## WHAT IS REQUIRED:
Exactly the lines from the one containing "Model this scene" through the one containing "C = sc.collection" are to be returned, please, without any pictures.

## DATA FOR THIS EXERCISE:
····················

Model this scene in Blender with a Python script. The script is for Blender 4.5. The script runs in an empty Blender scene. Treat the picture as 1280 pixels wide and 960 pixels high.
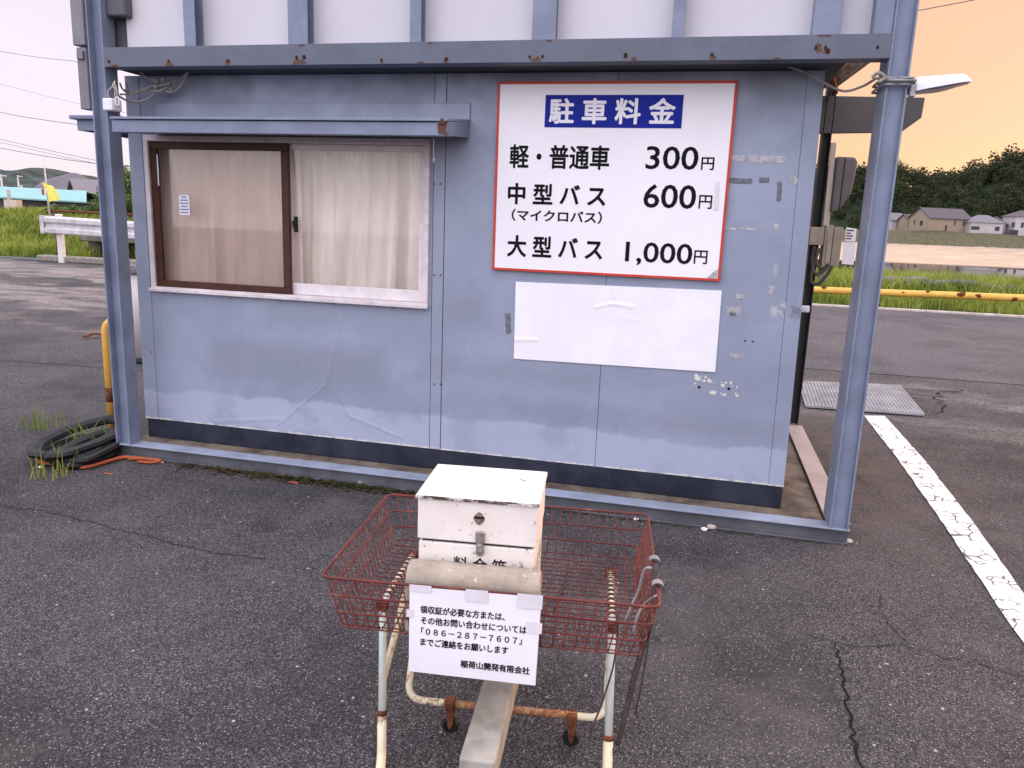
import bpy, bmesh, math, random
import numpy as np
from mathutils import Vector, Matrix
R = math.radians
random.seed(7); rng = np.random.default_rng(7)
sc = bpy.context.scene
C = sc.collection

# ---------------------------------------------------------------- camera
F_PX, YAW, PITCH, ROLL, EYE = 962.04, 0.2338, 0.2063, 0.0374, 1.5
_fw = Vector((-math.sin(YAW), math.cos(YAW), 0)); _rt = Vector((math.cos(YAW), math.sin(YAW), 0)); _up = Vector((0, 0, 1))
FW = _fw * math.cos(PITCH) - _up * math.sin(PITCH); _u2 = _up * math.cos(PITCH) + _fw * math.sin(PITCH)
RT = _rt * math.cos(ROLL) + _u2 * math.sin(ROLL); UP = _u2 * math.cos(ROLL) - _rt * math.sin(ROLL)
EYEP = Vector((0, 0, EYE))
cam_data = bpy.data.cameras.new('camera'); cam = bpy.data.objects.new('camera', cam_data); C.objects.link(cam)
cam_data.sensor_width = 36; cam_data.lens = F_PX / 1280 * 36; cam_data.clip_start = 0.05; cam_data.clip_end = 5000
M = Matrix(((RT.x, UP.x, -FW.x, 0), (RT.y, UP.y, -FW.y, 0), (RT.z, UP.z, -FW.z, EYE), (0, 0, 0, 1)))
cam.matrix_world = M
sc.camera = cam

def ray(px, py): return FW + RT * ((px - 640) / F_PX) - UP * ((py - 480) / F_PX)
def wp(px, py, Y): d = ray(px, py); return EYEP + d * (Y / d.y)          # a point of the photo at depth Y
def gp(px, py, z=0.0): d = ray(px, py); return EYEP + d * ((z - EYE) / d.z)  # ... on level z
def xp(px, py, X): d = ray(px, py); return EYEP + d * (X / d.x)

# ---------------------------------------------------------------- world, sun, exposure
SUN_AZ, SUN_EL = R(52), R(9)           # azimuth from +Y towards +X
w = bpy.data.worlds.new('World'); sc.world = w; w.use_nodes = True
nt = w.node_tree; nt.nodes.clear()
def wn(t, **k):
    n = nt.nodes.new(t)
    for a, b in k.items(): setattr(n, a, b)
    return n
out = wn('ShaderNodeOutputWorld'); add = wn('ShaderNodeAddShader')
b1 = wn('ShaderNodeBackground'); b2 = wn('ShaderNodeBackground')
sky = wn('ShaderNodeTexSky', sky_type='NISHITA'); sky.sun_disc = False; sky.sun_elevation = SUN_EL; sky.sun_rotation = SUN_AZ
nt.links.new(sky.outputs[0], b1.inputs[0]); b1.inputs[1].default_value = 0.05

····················

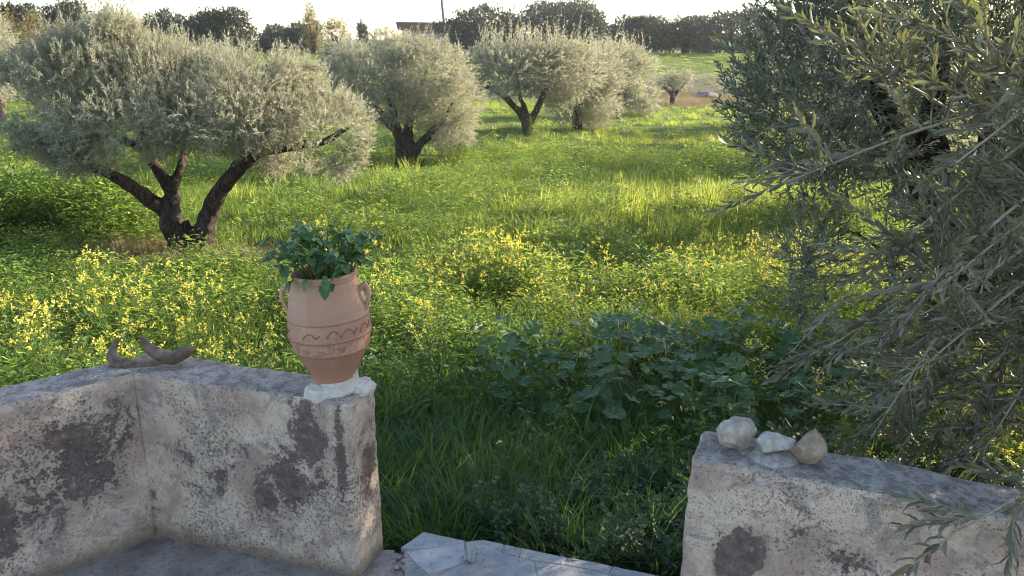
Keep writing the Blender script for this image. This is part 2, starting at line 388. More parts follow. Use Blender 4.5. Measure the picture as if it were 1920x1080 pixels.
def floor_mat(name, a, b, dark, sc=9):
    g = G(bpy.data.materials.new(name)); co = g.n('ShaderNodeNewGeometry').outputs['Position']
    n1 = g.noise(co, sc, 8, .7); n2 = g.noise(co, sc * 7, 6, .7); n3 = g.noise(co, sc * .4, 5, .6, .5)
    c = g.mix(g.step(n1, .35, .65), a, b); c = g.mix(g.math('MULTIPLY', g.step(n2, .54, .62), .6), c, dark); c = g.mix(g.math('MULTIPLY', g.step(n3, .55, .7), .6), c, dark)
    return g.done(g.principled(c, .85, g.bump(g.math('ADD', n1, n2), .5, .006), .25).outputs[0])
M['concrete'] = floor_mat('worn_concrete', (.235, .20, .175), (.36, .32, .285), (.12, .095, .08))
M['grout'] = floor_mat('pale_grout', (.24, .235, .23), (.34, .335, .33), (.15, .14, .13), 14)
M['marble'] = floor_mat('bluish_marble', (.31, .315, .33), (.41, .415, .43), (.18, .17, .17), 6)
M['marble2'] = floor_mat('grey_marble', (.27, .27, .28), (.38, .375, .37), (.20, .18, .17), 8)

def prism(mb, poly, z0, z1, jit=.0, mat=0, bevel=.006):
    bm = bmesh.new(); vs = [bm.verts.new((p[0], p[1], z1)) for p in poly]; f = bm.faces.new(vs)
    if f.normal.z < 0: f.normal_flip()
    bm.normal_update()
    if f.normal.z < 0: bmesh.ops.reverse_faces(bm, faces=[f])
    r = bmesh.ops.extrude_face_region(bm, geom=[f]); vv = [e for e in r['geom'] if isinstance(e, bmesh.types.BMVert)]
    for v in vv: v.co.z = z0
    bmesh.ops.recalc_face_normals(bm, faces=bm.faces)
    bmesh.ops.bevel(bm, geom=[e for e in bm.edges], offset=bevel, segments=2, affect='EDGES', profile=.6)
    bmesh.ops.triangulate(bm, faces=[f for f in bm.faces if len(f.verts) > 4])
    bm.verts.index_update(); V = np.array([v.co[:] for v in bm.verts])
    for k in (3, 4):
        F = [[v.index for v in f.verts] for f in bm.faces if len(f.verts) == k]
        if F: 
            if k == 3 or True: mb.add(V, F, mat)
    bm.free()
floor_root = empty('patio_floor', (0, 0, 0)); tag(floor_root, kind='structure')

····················

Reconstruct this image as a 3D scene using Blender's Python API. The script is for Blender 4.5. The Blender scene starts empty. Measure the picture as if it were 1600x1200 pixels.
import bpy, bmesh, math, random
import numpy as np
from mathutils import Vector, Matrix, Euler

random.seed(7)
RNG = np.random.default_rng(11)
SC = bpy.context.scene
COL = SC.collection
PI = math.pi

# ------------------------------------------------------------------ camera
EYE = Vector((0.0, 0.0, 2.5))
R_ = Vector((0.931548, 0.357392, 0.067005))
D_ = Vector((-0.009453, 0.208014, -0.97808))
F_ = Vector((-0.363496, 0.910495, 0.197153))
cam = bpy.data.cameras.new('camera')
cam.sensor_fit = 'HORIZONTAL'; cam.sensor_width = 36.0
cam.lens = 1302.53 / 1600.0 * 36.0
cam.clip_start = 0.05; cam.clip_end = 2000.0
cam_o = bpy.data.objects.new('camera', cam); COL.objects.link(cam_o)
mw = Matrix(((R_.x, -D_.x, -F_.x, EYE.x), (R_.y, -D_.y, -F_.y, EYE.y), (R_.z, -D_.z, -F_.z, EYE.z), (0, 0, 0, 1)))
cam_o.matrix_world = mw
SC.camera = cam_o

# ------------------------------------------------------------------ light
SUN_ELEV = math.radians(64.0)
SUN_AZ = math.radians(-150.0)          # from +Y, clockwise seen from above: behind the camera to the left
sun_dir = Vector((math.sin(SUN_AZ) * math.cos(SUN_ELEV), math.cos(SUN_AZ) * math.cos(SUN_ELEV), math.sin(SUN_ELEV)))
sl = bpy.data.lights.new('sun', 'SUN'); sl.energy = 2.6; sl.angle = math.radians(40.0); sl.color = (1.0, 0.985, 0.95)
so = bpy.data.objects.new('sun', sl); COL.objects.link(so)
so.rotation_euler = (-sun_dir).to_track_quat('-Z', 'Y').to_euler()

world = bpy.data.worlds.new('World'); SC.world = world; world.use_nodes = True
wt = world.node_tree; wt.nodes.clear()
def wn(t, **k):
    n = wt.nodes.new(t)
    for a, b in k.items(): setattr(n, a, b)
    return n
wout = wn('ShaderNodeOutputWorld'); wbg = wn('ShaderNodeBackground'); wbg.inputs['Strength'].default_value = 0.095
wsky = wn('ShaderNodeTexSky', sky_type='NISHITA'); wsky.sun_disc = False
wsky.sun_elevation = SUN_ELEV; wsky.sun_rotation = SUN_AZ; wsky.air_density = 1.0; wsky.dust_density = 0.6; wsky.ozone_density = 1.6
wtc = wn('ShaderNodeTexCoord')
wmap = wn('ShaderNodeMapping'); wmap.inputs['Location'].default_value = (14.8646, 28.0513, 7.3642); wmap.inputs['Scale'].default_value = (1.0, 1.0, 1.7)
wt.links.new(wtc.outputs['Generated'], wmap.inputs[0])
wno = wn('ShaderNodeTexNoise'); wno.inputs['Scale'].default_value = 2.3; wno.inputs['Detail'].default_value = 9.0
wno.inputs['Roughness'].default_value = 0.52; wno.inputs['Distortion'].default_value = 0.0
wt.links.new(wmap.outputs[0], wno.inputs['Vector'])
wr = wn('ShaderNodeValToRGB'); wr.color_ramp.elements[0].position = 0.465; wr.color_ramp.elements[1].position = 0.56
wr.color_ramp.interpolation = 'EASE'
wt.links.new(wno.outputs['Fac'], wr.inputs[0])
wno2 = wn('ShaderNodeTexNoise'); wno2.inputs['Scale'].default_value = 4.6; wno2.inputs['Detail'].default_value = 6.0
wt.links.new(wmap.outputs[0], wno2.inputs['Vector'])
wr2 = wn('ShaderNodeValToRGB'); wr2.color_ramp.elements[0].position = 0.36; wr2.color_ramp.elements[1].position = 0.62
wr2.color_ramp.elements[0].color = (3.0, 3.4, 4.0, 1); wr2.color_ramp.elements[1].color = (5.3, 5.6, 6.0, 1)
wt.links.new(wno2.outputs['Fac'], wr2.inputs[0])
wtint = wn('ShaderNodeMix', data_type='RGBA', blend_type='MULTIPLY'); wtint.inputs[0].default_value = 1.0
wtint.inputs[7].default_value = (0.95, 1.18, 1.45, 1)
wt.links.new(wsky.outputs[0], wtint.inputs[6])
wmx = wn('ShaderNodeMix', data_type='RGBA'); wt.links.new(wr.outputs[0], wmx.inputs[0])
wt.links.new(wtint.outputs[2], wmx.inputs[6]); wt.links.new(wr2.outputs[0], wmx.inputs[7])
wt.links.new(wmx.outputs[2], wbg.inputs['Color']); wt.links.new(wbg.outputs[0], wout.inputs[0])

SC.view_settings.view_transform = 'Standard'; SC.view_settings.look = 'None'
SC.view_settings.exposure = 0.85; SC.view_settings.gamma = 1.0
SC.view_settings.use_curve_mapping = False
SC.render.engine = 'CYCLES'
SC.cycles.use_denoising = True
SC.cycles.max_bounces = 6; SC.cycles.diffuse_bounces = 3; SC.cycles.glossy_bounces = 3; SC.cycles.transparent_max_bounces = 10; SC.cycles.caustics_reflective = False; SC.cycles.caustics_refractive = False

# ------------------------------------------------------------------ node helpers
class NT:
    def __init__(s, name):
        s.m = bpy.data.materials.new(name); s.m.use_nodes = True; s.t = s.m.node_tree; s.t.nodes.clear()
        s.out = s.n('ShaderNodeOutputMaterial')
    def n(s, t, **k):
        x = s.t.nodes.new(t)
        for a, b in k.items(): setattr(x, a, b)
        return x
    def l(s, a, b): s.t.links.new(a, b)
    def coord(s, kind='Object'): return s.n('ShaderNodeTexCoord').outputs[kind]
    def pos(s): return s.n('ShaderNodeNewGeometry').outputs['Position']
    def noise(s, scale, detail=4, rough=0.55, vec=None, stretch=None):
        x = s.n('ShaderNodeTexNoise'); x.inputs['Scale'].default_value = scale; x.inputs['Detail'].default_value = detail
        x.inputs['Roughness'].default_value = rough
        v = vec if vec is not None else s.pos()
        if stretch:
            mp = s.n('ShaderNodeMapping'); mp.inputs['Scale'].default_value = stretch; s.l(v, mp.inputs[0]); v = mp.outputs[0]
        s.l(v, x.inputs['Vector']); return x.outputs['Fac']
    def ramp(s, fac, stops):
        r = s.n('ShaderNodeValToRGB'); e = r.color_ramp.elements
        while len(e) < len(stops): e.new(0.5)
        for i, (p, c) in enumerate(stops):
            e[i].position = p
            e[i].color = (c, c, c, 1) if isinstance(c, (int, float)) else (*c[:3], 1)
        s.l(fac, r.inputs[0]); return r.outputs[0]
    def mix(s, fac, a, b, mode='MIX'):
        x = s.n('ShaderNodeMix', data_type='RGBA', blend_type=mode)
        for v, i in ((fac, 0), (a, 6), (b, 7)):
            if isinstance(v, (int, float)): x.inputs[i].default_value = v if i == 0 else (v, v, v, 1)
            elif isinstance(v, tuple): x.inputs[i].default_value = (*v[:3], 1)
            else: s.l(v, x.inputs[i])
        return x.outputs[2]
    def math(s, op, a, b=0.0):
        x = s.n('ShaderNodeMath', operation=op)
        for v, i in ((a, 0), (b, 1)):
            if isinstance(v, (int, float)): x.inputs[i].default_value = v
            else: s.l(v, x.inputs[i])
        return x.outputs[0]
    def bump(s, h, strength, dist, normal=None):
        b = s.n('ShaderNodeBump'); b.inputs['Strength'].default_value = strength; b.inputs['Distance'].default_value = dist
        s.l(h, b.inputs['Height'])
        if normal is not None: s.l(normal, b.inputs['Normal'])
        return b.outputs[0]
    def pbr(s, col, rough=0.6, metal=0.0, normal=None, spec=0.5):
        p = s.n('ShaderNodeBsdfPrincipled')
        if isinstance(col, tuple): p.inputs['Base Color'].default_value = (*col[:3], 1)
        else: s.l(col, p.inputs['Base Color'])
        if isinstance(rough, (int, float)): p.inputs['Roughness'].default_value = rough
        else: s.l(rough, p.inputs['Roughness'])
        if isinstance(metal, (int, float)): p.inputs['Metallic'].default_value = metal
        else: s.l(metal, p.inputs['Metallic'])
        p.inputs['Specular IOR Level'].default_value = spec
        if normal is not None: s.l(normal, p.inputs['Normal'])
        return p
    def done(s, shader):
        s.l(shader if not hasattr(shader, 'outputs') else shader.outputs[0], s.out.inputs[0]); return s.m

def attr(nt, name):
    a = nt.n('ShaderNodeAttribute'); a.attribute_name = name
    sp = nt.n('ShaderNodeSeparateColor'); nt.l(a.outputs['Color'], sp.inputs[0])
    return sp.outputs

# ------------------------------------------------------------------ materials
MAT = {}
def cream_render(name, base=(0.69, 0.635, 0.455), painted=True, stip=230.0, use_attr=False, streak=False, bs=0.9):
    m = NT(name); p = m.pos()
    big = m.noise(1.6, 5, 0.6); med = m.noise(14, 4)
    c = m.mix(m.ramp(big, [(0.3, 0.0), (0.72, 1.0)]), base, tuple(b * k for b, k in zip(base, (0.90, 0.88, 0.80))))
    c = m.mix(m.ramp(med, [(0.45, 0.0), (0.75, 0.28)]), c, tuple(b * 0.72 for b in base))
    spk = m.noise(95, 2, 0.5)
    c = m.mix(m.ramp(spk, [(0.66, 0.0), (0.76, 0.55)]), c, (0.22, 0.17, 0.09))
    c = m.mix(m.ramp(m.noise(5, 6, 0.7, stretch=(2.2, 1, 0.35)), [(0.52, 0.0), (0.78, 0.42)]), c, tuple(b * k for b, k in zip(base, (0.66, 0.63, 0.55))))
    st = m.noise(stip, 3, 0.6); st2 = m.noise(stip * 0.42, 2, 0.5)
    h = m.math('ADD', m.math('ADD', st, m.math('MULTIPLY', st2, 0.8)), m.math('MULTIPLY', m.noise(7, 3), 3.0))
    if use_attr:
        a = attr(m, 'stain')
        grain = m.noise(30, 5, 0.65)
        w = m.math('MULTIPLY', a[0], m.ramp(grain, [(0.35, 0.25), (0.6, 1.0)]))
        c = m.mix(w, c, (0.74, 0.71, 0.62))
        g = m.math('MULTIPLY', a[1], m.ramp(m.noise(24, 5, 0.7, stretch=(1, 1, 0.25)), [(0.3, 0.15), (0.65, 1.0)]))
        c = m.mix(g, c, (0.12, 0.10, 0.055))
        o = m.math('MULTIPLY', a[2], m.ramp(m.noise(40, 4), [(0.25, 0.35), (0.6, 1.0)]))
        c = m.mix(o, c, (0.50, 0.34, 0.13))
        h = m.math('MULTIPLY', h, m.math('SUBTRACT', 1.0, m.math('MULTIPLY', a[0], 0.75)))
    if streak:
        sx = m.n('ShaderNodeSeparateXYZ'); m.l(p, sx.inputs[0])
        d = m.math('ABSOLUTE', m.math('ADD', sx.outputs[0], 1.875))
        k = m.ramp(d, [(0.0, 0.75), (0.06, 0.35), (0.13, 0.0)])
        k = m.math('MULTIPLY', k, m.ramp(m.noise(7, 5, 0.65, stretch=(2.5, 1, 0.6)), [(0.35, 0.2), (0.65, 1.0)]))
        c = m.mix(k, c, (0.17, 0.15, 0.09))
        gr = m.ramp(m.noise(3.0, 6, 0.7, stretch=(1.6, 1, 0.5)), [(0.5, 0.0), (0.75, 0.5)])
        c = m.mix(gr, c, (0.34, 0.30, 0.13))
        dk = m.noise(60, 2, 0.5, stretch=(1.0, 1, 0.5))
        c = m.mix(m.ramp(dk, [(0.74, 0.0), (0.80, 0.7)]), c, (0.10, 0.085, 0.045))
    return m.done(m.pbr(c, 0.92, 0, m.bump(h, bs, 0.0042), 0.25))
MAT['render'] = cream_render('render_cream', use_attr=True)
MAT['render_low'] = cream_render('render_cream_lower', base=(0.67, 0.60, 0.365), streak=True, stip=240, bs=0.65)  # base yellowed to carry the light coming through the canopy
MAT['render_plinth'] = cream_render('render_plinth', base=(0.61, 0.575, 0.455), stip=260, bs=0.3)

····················

## CORRECT ANSWER:
Model this scene in Blender with a Python script. The script is for Blender 4.5. The script runs in an empty Blender scene. Treat the picture as 1280 pixels wide and 960 pixels high.
import bpy, bmesh, math, random
import numpy as np
from mathutils import Vector, Matrix
R = math.radians
random.seed(7); rng = np.random.default_rng(7)
sc = bpy.context.scene
C = sc.collection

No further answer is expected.